Il secondo riguarda l'assoluta necessità di impedire che gli ayatollah iraniani si dotino di un arsenale nucleare, per non scatenare un conflitto su vasta scala che potrebbe porre fine non solo all'esistenza di quell'Israele che tante volte il presidente Ahmadinejad ha detto di voler "cancellare dalla cartina geografica", ma alla stessa sopravvivenza delle popolazioni dell'area mediorientale, con conseguenze inimmaginabili per tutti. Chiunque abbia visto le città e i villaggi israeliani sotto la pioggia incessante di missili di fabbricazione iraniana con tecnologia cinese, sempre più precisi e micidiali lanciati dagli Hezbollah, sa che la teocrazia islamica non esiterebbe un istante ad usare le armi nucleari contro Israele, qualora ne venisse in possesso. Hezbollah inoltre è già in possesso di missili ancora più potenti in grado di raggiungere Tel Aviv, e per lanciarli attende solo l'autorizzazione di Teheran: uno scenario che Israele ritiene possibile ma per ora improbabile. Possiamo solo immaginare cosa può spingere Teheran a dare o meno via libera all'uso di tali armi.
Anche da parte israeliana giungono risposte chiare. Israele sa che, ancora una volta, è in gioco la sua stessa sopravvivenza. Questa percezione potrebbe influire sulla politica del ritiro unilaterale da territori avviata dal precedente governo Sharon, allo scopo di dare dei confini certi ad Israele e ai suoi vicini. Diversamente dai precedenti ritiri, questo non avveniva in cambio di un trattato di pace ma solo per dimostrare al mondo, agli arabi e ai palestinesi la volontà concreta di Israele di giungere ad una vera pace. E la storia si è ripetuta: così come Israele ha sempre offerto territori in cambio di pace (vedi Egitto, Giordania e Libano), da parte palestinese e araba è giunta ancora una volta la stessa risposta: guerra e terrorismo. Nel 2000 fu Arafat a scendere gioioso dall'aereo mostrando le dita aperte a "V" in segno di vittoria per aver umiliato Clinton e Barak, rifiutando l'ennesima occasione di pace e dando il via alla seconda "intifada" e alle sue distruzioni; ora è Nasrallah a ordinare la guerra.

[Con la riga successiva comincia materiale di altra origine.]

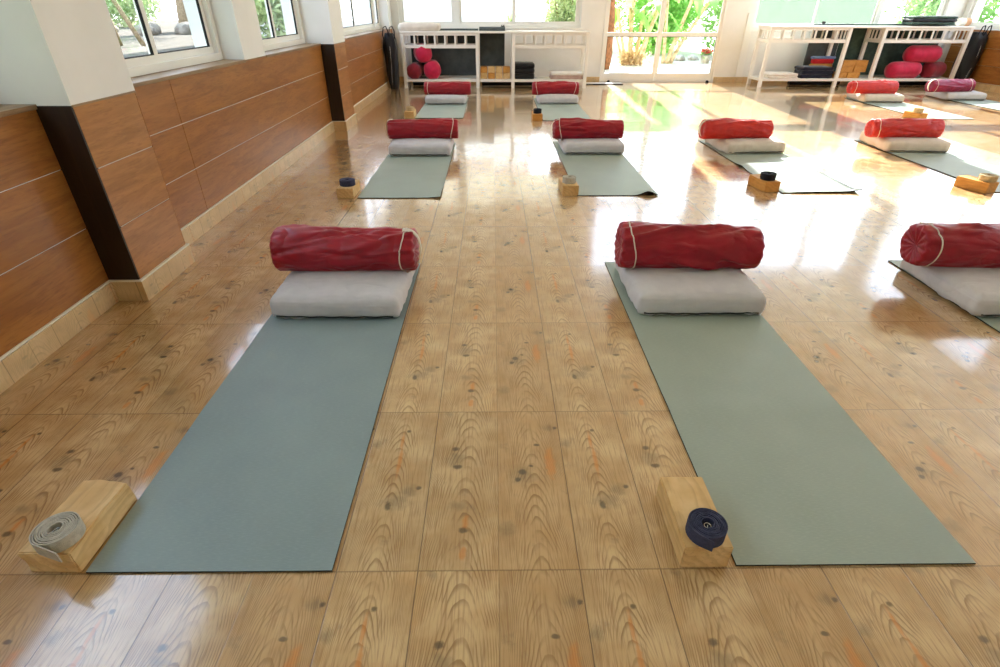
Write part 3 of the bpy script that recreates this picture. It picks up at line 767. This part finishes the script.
def round_bolster(name, label, matn, loc, rz, L, R, seed, group):
    mb = MB(); N = 26; prof = []
    for i in range(N+1):
        a = i/N; x = (a-.5)*L; q = abs(2*a-1); rr = R*(1-max(0., (q-.55)/.45)**2.6)**.5 if q < 1 else 0.
        prof.append((x, max(rr, .002)))
    def fn(u, v):
        x, r = prof[round(v*N)]; th = u*2*PI
        r *= 1+.025*math.sin(9*th+seed)*(abs(2*x/L))**2+.04*noise.noise(Vector((x*8+seed, math.cos(th)*1.5, math.sin(th)*1.5)))
        z = r*math.sin(th); z = max(z, -R*.9)
        return (x, r*math.cos(th), z+R*.9)
    mb.grid(fn, 40, N, True)
    o = mb.build(name, M[matn], None, True, loc=loc, rotz=rz)
    return tag(o, label, 'bolster', group)
g = 'magenta bolsters on the left rack'
round_bolster('round_bolster', 'maroon round bolster, lower left of the three on the left rack', 'maroon', (-1.335, 9.27, SH), PI/2-.1, .44, .125, 1, g)
round_bolster('round_bolster', 'magenta round bolster, lower right of the three on the left rack', 'mag', (-1.048, 9.26, SH), PI/2+.1, .44, .145, 2, g)
round_bolster('round_bolster', 'bright pink round bolster on top of two others on the left rack', 'mag', (-1.19, 9.24, SH+.248), PI/2+.25, .42, .142, 3, g)
g = 'magenta bolsters on the right rack'
round_bolster('round_bolster', 'magenta bolster lying full length at the front of right rack shelf', 'mag', (7.14, 9.37, SH), .05, .60, .135, 4, g)
round_bolster('round_bolster', 'dark red bolster at the right end of right rack shelf', 'maroon', (7.72, 9.44, SH), .35, .42, .13, 5, g)
round_bolster('round_bolster', 'magenta bolster resting on top of the two lower ones on the right rack', 'mag', (7.40, 9.40, SH+.243), -.06, .60, .135, 6, g)

def folded(name, label, cat, loc, w, d, layers, seed, rz=0., group=None):
    """stack of folded cloth: each layer a soft slab with a rounded fold at the front"""
    t = thing(name, label, cat, loc, rz, group); z = 0.
    for i, (h, mn) in enumerate(layers):
        me = rbox(w*(1-.02*((i*7+seed) % 3)), d*(1-.02*((i*5+seed) % 3)), h, h*.42, seed+i*1.3, n=14, puff=.004 if i == len(layers)-1 else 0., wr=.004, side=.003)
        me.materials.append(M[mn]); o = bpy.data.objects.new('fold', me); C.objects.link(o); o.parent = t; o.location = (.006*math.sin(i*2+seed), .004*math.cos(i*3+seed), z); z += h
    return t
# left rack load
k = 0
nm = [('leftmost', 0), ('second from left', 1), ('third from left', 2), ('rightmost', 3)]
for r_, rowname in ((0, 'lower'), (1, 'upper')):
    for cname, c_ in nm:
        make_block((-.165+c_*.128, 9.12+.006*((c_+r_) % 2), SH+.001+r_*.091), 0., '%s block of the %s row in the pale block pile on left rack' % (cname, rowname), 'pine2' if (c_+r_) % 3 == 1 else 'pine', .117, .23, .088, group='pine blocks piled on the left rack')
folded('folded_blanket', 'thick black folded blanket stack on the left rack shelf', 'blanket', (.515, 9.26, SH), .36, .36, [(.085, 'black'), (.08, 'black'), (.07, 'black')], 2)
folded('folded_blanket', 'white folded blanket with pinkish lower layers at the right end of left rack', 'blanket', (1.245, 9.24, SH), .56, .34, [(.03, 'rose'), (.032, 'rose'), (.034, 'white')], 4)
me = rbox(.66, .36, .10, .045, 5.5, n=22, puff=.012, wr=.004); me.materials.append(M['cream'])
o = bpy.data.objects.new('floor_cushion', me); C.objects.link(o); o.location = (-1.21, 9.24, .846); tag(o, 'off-white cushion lying on top of the left rack', 'cushion')

def drape(name, label, matn, x0, x1, ytop0, yback, ztop, zbot, th, seed, segs=None):
    """thick foam mat lying on the rack top and hanging down behind its back legs; segs = [(x0,x1,zbot)]"""
    mb = MB(); segs = segs or [(x0, x1, zbot)]
    prof = []
    for (a, b, zb) in segs:
        path = [(ytop0, ztop)]+[(ytop0+(yback-ytop0-.02)*k/5, ztop) for k in range(1, 6)]+[(yback-.006, ztop-.006), (yback, ztop-.03)]+[(yback, ztop-.03-(ztop-.03-zb)*k/10) for k in range(1, 11)]
        n = len(path)-1
        def nrm(i):
            p, q = path[max(i-1, 0)], path[min(i+1, n)]; dy, dz = q[0]-p[0], q[1]-p[1]; l = math.hypot(dy, dz); return (-dz/l, dy/l)
        def f(off):
            def g_(u, v):
                i = round(v*n); y, z = path[i]; ny, nz = nrm(i); x = a+(b-a)*u
                wv = .006*noise.noise(Vector((x*3+seed, z*5, y*3)))+(.004*math.sin(z*38+x*2) if i > 7 else 0)
                return (x, y+ny*(off+wv), z+abs(nz)*(off+max(wv, 0)))
            return g_
        b0, cu = mb.grid(f(0.), 12, n); b1, _ = mb.grid(f(th), 12, n)
        for e in ([j*cu for j in range(n+1)], [j*cu+12 for j in range(n+1)], list(range(cu)), [n*cu+i for i in range(cu)]):
            for q in range(len(e)-1): mb.f.append((b0+e[q], b0+e[q+1], b1+e[q+1], b1+e[q])); mb.mi.append(0)
    o = mb.build(name, M[matn], None, True, angle=.7); return tag(o, label, 'mat')
drape('draped_foam_mat', 'dark slate foam mat draped behind the magenta bolsters of left rack', 'slate', -1.42, -.26, LY0+.20, LY1+.012, .8475, .15, .022, 1)
drape('draped_foam_mat', 'blue-slate foam mat hanging above the pale block pile of left rack', 'slate', -.235, .19, LY0+.14, LY1+.012, .8475, .30, .05, 2)
drape('draped_foam_mat', 'dark grey foam mat hanging behind the navy blankets of right rack', 'slate', 5.56, 6.08, RY0+.25, RY1+.012, .9275, .17, .022, 3)
drape('draped_foam_mat', 'dark green foam mat hanging behind the magenta bolsters of right rack', 'dgreen', 6.10, 7.86, RY0+.25, RY1+.012, .9275, .15, .022, 4)
# straps clipped on the mat rolls
mb = MB(); mb.box(-.03, .03, -.03, .03, 0, .012).box(-.024, -.008, -.02, .02, .012, .03).box(.008, .024, -.02, .02, .012, .03)
o = mb.build('clip', M['black'], None, bevel=.003, loc=(.155, 9.30, .9005)); tag(o, 'small black clip on the blue-slate mat on top of left rack', 'clip')
mb = MB(); mb.tube([(-.025, 0, .02), (.025, 0, .02)], .018, 10)
mb.box(-.01, .01, -.02, .02, 0, .035)
o = mb.build('clip', M['black'], None, bevel=.003, loc=(5.60, 9.52, .9505)); tag(o, 'small black clip on the dark mat on top of right rack', 'clip')

# right rack load
folded('folded_blanket', 'dark navy folded blankets on the right rack shelf', 'blanket', (5.60, 9.42, SH), .56, .34, [(.062, 'navy'), (.058, 'navy'), (.05, 'navy')], 6)
folded('folded_towel', 'white folded towel at the left end of right rack shelf', 'towel', (4.99, 9.40, SH), .54, .36, [(.035, 'white'), (.04, 'white')], 8)
for i, (x, y, z, rz) in enumerate(((6.06, 9.30, 0, .02), (6.28, 9.30, 0, .0), (6.16, 9.33, .091, .03), (6.38, 9.33, .091, .0), (6.17, 9.34, .182, .02), (6.385, 9.34, .182, .0))):
    lv = ('bottom', 'middle', 'top')[i//2]; lr = ('left', 'right')[i % 2]
    make_block((x-.02, y, SH+.001+z), rz, '%s %s golden block in the pile on the right rack' % (lv, lr), 'pine2', .21, .13, .09, group='golden blocks piled on the right rack')
folded('folded_cloth', 'small stack of tan, red and light blue cloth behind the navy blankets', 'cloth', (5.83, 9.645, SH+.001), .40, .105, [(.13, 'tan'), (.07, 'tan'), (.075, 'scarlet'), (.035, 'blue')], 3)
folded('folded_blanket', 'dark green folded blanket on top of the right rack', 'blanket', (7.30, 9.40, .9495), .74, .30, [(.034, 'dgreen'), (.05, 'black'), (.032, 'dgreen')], 5)
t = thing('rolled_towel', 'white and peach rolled towel at the right end of right rack top', 'towel', (7.86, 9.42, .926), .1)
mb = MB(); mb.tube([(-.05+.24*k/8, 0, .058) for k in range(9)], [.05, .056, .058, .058, .058, .058, .058, .056, .05], 24); mb.build('roll', M['white'], t, True, angle=.8)
mb = MB(); mb.tube([(.06+.09*k/4, 0, .058) for k in range(5)], .0592, 24, False); mb.build('band', M['peach'], t, True)
# dark rolls on the floor beneath the racks, mostly added to deepen shadow there
def roll(name, label, loc, L, R, matn, rz=0.):
    t = thing(name, label, 'mat', loc, rz, 'dark rolled mats on the floor under the racks')
    mb = MB(); pts = []
    for i in range(161):
        a = i/160*5*2*PI; r = .008+(R-.008)*i/160; pts.append((r*math.cos(a), R+r*math.sin(a)))
    n = len(pts); th = R/5*.8
    for x in (-L/2, L/2):
        for i, (y, z) in enumerate(pts):
            r = math.hypot(y, z-R) or 1; mb.v += [(x, y, z), (x, y*(1-th/max(r, th)), R+(z-R)*(1-th/max(r, th)))]
    for i in range(n-1):
        a, b = 2*i, 2*n+2*i
        for q in ((a, a+2, b+2, b), (a+1, b+1, b+3, a+3), (a, a+1, a+3, a+2), (b, b+2, b+3, b+1)): mb.f.append(q); mb.mi.append(0)
    mb.build('roll', M[matn], t, True, angle=.8)
    for sx in (-.25, .25):
        s_ = MB(); s_.tube([(L*sx, (R+.001)*math.cos(2*PI*k/24), R+(R-.001)*math.sin(2*PI*k/24)) for k in range(25)], .003, 6, False)
        s_.build('tie', M['webblack'], t, True)
roll('rolled_mat', 'added black roll standing in for shadow under the left end of left rack', (-1.02, 9.38, .003), .78, .044, 'black')
roll('rolled_mat', 'black rolled mat on the floor under the block pile of left rack', (.32, 9.36, .003), 1.05, .044, 'black')
roll('rolled_mat', 'added black roll standing in for shadow under the navy blankets of right rack', (5.72, 9.52, .003), .9, .044, 'black')
roll('rolled_mat', 'added black roll standing in for shadow under the magenta bolsters of right rack', (7.15, 9.50, .003), 1.3, .044, 'black')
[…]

Ma il silenzio o addirittura le critiche che avevano accompagnato il ritiro unilaterale israeliano, stavolta è stato spezzato. Di fronte all'evidenza dell'aggressione libanese, parte del mondo ha reagito e per la prima volta un documento del G8 chiede innanzi tutto ai terroristi libanesi di porre fine agli attacchi contro Israele e di liberare tutti gli ostaggi, e di conseguenza ad Israele di cessare il fuoco. E per la prima volta nella sua storia, le Nazioni Unite, sempre dure con Israele, non hanno condannato soltanto lo stato ebraico, chiedendo invece un cessate il fuoco ad ambo le parti.
Possiamo affermare che la strategia iraniano-siriana mirata a scatenare la reazione di Israele per spingerlo alla guerra e isolarlo dal mondo, per ora non ha ottenuto i risultati sperati. Forse questo fallimento ci sta allontando, anche se di poco, da una guerra globale in Medio Oriente, nonostante la frettolosa dichiarazione della Lega Araba che ha dato per morto l'intero processo di pace nell'area.

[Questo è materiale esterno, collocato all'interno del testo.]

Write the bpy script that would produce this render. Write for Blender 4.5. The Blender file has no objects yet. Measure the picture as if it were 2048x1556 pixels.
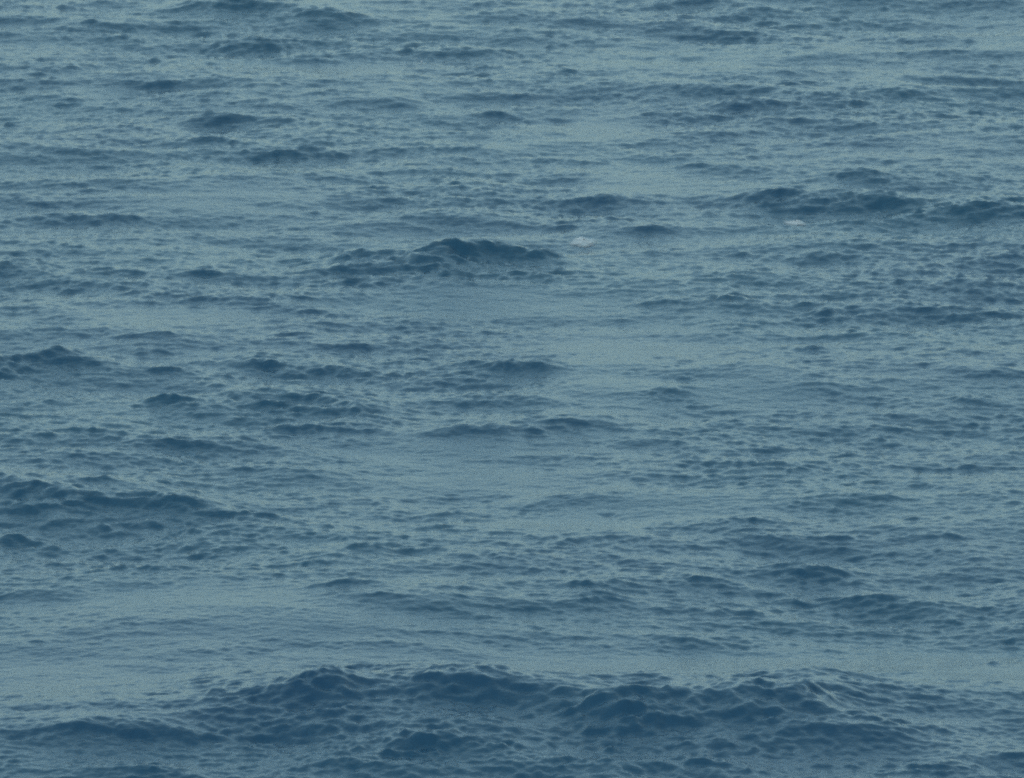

Rimane però, da una parte, la sensazione - se non la quasi certezza - di Israele, di trovarsi ancora accerchiato dai suoi nemici di sempre e ancora quasi da solo a combatterli, dall'altra la determinazione del mondo libero a rendere sicura una delle aree più esplosive della terra. Forse la soluzione più semplice ed efficace tra quelle praticabili può essere il rapido ingresso di Israele nella NATO, accompagnato dal potenziamento e dall'ampliamento delle zone di cooperazione e libero mercato sul Mediterraneo.
L'ingresso di Israele nella NATO è un atto coraggioso che comporterebbe il depotenziamento delle attività belliche dei gruppi terroristici e dei regimi teocratici e dittatoriali che li finanziano, oltre a dare ad Israele una sicurezza non soltanto psicologica rispetto a future aggressioni. Un gesto che può significare la ripresa delle trattative di pace tra Israele, Autorità palestinese e stati arabi e, con queste, la ripresa di una politica di convivenza pacifica e costruttiva tra gli stati del Mediterraneo. Un atto politico di dimensione storica che, accompagnato da efficaci strumenti di cooperazione e sviluppo dell'intera area mediterranea, può davvero costituire il primo passo lungo la strada alternativa e pacifica che porta alla costruzione di società libere e democratiche in tutto il Mediterraneo, al tramonto di dittature e teocrazie obsolete, retaggio di un medioevo tecnologico dal quale centinaia di milioni di esseri umani vogliono, possono e debbono uscire.
L'Italia può farsi portavoce forte di questa proposta. Pace, sviluppo e sicurezza. Israele, il mondo libero, la tanta gente che ieri affollava Largo 16 ottobre a Roma e che oggi scenderà in piazza a Milano per testimoniare la propria solidarietà ad Israele ed ascoltare i discorsi di tanti politici e intellettuali, non chiedono altro. Pace, sviluppo e sicurezza. L'alternativa è lo scenario che abbiamo oggi davanti agli occhi.